Begin

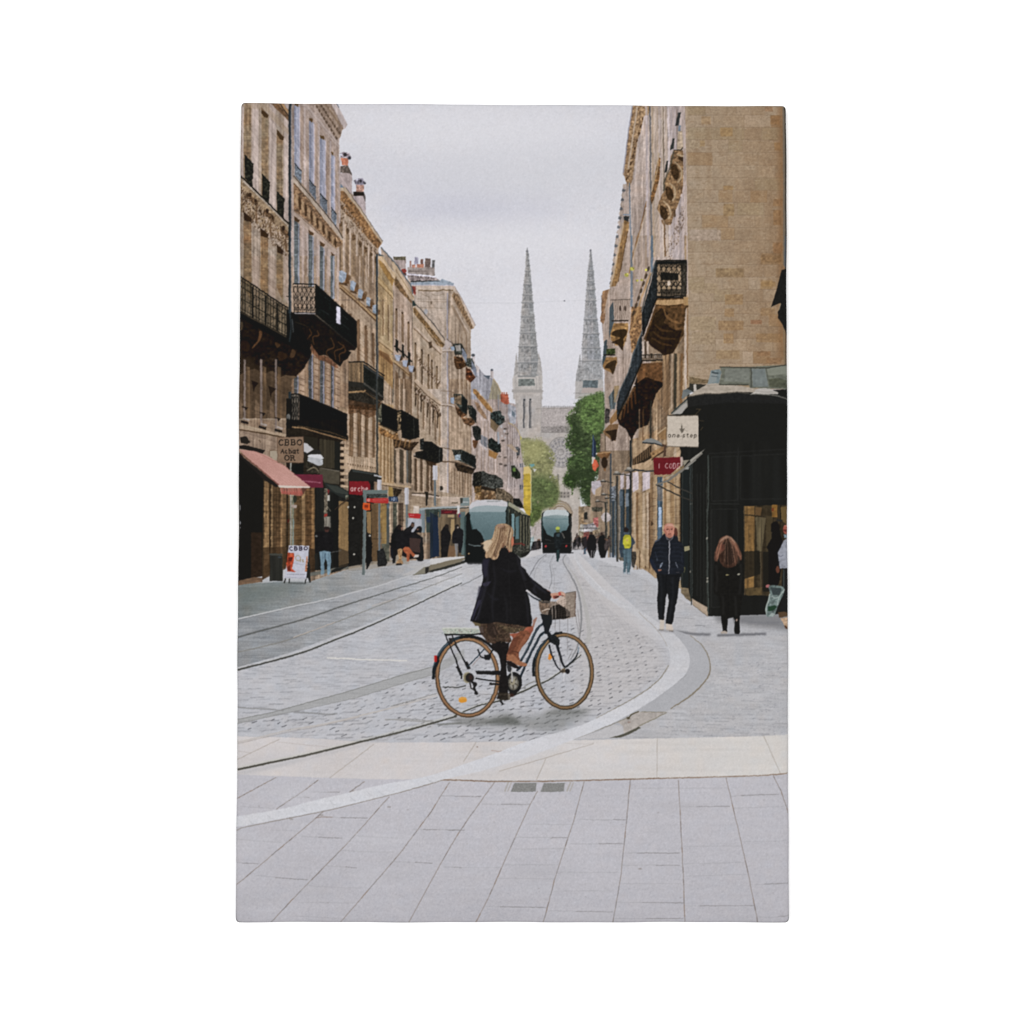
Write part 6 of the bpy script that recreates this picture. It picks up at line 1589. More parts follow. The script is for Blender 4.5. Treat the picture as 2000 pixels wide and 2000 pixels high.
    poly('I', [1120,1330,1145,1210,1225,1200,1240,1230,1215,1330,1150,1330], (120,130,132), tex=(('mot', .06),)); poly('I', [1110,1340,1135,1250,1160,1220,1200,1240,1190,1310], (134,140,140)); line('I', [1150,1230,1210,1240], 3.4, (56,66,70), .8); line('I', [1145,1262,1200,1270], 1.3, (70,80,84), .8)
    poly('I', [1225,1180,1500,1180,1640,1170,1835,1160,1835,1380,1660,1375,1500,1370,1480,1340,1215,1335,1240,1240], (108,110,100), tex=(('mot', .05), ('hst', .04)))
    poly('I', [1270,1195,1490,1200,1490,1320,1260,1310], (122,124,118), .8, tex=(('mot', .04),)); poly('I', [1510,1195,1630,1195,1660,1360,1520,1360], (118,124,124), .85, tex=(('mot', .03),)); poly('I', [1640,1190,1835,1170,1835,1240,1660,1260], (130,132,122), .9)
    poly('I', [1660,1290,1740,1280,1835,1300,1835,1370,1670,1360], (78,80,64), .7, tex=(('mot', .1),)); line('I', [1220,1182,1500,1186,1640,1190,1835,1160], 2, (66,66,58)); line('I', [1505,1180,1505,1365], 1.8, (66,68,64)); line('I', [1640,1190,1655,1300], 1.4, (84,86,80), .8); line('I', [1215,1338,1480,1342], 2.4, (64,66,58), .9)
    poly('I', [780,1600,860,1520,930,1470,935,1540,870,1605,780,1608], (134,130,122), tex=(('mot', .05),)); line('I', [785,1600,860,1530,930,1470], 2.4, (60,66,66)); poly('I', [800,1605,870,1540,920,1500,930,1530,880,1600], (164,160,156), .9)
    ell('I', 1622,1405,90,34, (178,172,166)); poly('I', [1490,1430,1540,1400,1620,1400,1740,1420,1830,1455,1835,1475,1740,1450,1600,1440], (34,34,33)); poly('I', [1490,1428,1560,1390,1620,1375,1700,1390,1750,1410,1745,1425,1640,1425,1550,1420], (176,170,164), tex=(('hst', .05),)); line('I', [1500,1425,1640,1428,1740,1440,1835,1468], 2, (120,118,112), .9)
    for q in ([980,1640,1050,1560], [1030,1660,1080,1670], [1050,1750,1070,1720], [1010,1560,1055,1565]):
        line('I', q, 1.2, (104,84,56), .6)
    for x, w, a in ((1180,30,.5), (1260,60,.35), (1370,18,.5), (1500,90,.3), (1700,60,.35)):      # street light caught in the black paint
        poly('J', [x, 130, x + w, 125, x + w, 560, x, 560], (42,43,42), a, soft=3); poly('J', [x - 20,620, x + w * .4,620, x + w * .4,1500, x - 20,1500], (36,37,36), a, soft=3) if x < 1400 else None
    for q in ([1150,150,1380,142,1380,540,1150,545,1150,150], [1410,140,1830,120], [1410,530,1830,525], [1410,140,1410,530], [1150,620,1380,618,1380,1490,1150,1500,1150,620]):
        line('J', q, .9, (58,59,57), .6)
    # doorway mouldings, window
    poly('J', [880,270,945,270,940,1320,880,1330], (30,34,34)); line('J', [958,200,964,1440], 3.0, (64,72,72), .8); line('J', [975,200,975,1400], 1.2, (90,98,96), .7); line('J', [888,280,884,1320], 1.6, (58,62,58), .8)
    line('J', [1118,130,1120,560,1108,700,1120,1560], 2.4, (78,84,80), .85); line('J', [1105,400,1103,1500], 1.4, (58,60,56), .8); line('J', [1130,570,1400,574], 1, (58,60,58), .8)
    line('J', [1140,580,1140,1560], 1, (44,45,43)); line('J', [1390,60,1390,560], 1, (42,43,42)); line('J', [1120,120,1835,78], 1, (44,44,43))
    for q in ((965,570), (960,1180), (1110,1270), (1112,1240), (1108,880)):
        ell('J', q[0], q[1], 8,12, (150,146,136), .85)
    poly('J', [900,955,950,948,952,985,905,1000], (146,138,108)); poly('J', [888,1120,910,1140,905,1190,885,1180], (120,116,76), .8)
    for q in ((1020,300,1400), (1050,300,1460), (1080,300,1480)):
        line('J', [q[0], q[1], q[0], q[2]], 1.5, (40,41,39), .9)
    poly('J', [1440,590,1835,580,1835,1400,1450,1390], (60,50,34), tex=(('vst', .15), ('mot', .08))); poly('J', [1450,590,1535,590,1530,1320,1450,1330], (128,98,56), tex=(('vst', .1), ('mot', .06))); line('J', [1442,590,1446,1390], 1.6, (104,84,56), .8)
    poly('J', [1540,600,1600,600,1590,680,1540,680], (100,76,46)); poly('J', [1540,690,1640,680,1600,1000,1560,1000], (110,98,72), .8, tex=(('vst', .12),)); poly('J', [1640,680,1700,680,1700,1000,1640,1000], (76,64,42), .9); poly('J', [1690,580,1740,580,1740,690,1690,690], (132,96,44), tex=(('mot', .1),)); poly('J', [1690,610,1710,610,1710,640,1690,640], (110,46,24), .8)
    poly('J', [1770,600,1835,590,1835,760,1780,720], (106,86,50)); line('J', [1450,670,1550,680,1640,690], 2.8, (48,40,28), .8)
    poly('J', [1400,1000,1580,990,1590,1200,1400,1260], (26,25,22), .75); poly('J', [1590,1000,1640,980,1640,1300,1590,1380], (58,48,34)); line('J', [1590,1010,1592,1390], 2, (92,80,60), .8); poly('J', [1450,1330,1600,1320,1600,1390,1460,1395], (90,74,46), tex=(('mot', .1),)); poly('J', [1610,1000,1700,1000,1700,1360,1610,1360], (30,28,24), .9)
    # plinth stones
    poly('J', [875,1320,940,1330,965,1450,930,1430,875,1370], (120,106,84), tex=(('mot', .1),)); poly('J', [970,1420,1110,1500,1115,1580,975,1470], (168,148,128), tex=(('mot', .05),)); line('J', [975,1472,1115,1585], 1.4, (110,96,80), .8); line('J', [965,200,965,1480], 2, (40,42,40))
    poly('J', [640,1150,720,1180,870,1260,880,1340,820,1300,650,1200], (160,140,112), tex=TR)
    # street furniture at the frame edge
    poly('J', [1745,1545,1840,1535,1840,1580,1760,1595], (92,70,48)); poly('J', [1770,1600,1840,1590,1840,1680,1820,1690], (184,152,124), tex=(('mot', .06),)); poly('J', [1800,1660,1840,1680,1840,1700,1815,1695], (96,66,44))
    # grey awning arms of the shop
    part('printed_awning|grey awning arms')
    poly('J', [645,395,760,350,880,260,1060,100,1070,120,890,280,770,365,660,405], (118,114,108)); poly('J', [950,180,1000,140,1060,100,1100,70,1060,110,960,200], (150,146,138)); poly('J', [890,180,950,175,900,230,890,210], (150,142,128), .9); poly('J', [900,250,950,235,940,262,905,264], (150,150,146), .9)
    line('J', [650,398,880,510,980,545], 2.6, (54,52,48)); line('J', [740,365,870,435,980,480], 2.4, (60,58,54)); line('J', [700,360,900,262,1010,175], 1.2, (170,168,162), .8)
    part('printed_shop_sign|dark red sign lettered I CODE')
    poly('J', [625,158,870,150,870,225,780,305,632,312], (112,24,32), tex=(('mot', .03),)); poly('J', [870,150,890,150,888,225,870,240], (180,160,150))
    text('J', 'I CODE', 664,208,26,44,9,1.3, (190,160,158)); poly('J', [800,308,900,215,900,262,830,310], (140,118,86), .9)
    poly('J', [645,395,760,350,880,260,940,205,950,215,890,280,770,365,660,405], (118,114,108))
    part('printed_shop_sign|cream square sign lettered one step')
    poly('I', [748,1618,1030,1615,1030,1900,748,1895], (192,180,166), tex=(('fine', .015), ('mot', .015))); line('I', [748,1618,1030,1615], 2, (70,62,54)); line('I', [748,1895,1030,1900], 2, (110,100,90), .8); line('I', [750,1620,750,1895], 1.2, (160,140,116), .8)
    text('I', 'one', 762,1776,26,38,12,1.2, (70,64,58), shear=.12); text('I', 'step', 890,1776,25,38,9,1.2, (70,64,58), shear=.12)
    line('I', [850,1815,880,1800,890,1815,886,1835], .9, (120,112,104), .7, curve=True)
    poly('I', [878,1775,866,1750,858,1728,872,1740,878,1720,872,1712,881,1702,890,1712,886,1722,892,1740,912,1728,900,1752,886,1775], (84,78,70), .8); line('I', [881,1690,881,1712], 1, (100,94,86), .8); line('I', [905,1745,930,1760], 1.2, (150,140,128), .8)

# ---------------------------------------------------------------- trams, people, bicycle
def crowd(seed, n, x0, x1, y0, y1, fr='J', s=1.0):
    r = np.random.default_rng(seed)
    for i in range(n):
        x = r.uniform(x0, x1); y = r.uniform(y0, y1); h = r.uniform(70,105) * s
        c = ((34,32,32), (44,42,46), (62,58,60), (26,26,26), (74,66,64))[r.integers(0,5)]
        poly(fr, [x - 13 * s, y - h, x + 13 * s, y - h, x + 17 * s, y - h * .45, x + 9 * s, y, x + 2, y - h * .35, x - 6 * s, y, x - 17 * s, y - h * .45], c, .95, tex=(('grain', .15),))
        ell(fr, x, y - h - 9 * s, 8 * s, 10 * s, ((92,66,52), (50,38,32), (118,88,72))[i % 3], .95)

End

STATED EXERCISE: Copy out all lines that carry the word "part".

SOLUTION:
Write part 6 of the bpy script that recreates this picture. It picks up at line 1589. More parts follow. The script is for Blender 4.5. Treat the picture as 2000 pixels wide and 2000 pixels high.
    part('printed_awning|grey awning arms')
    part('printed_shop_sign|dark red sign lettered I CODE')
    part('printed_shop_sign|cream square sign lettered one step')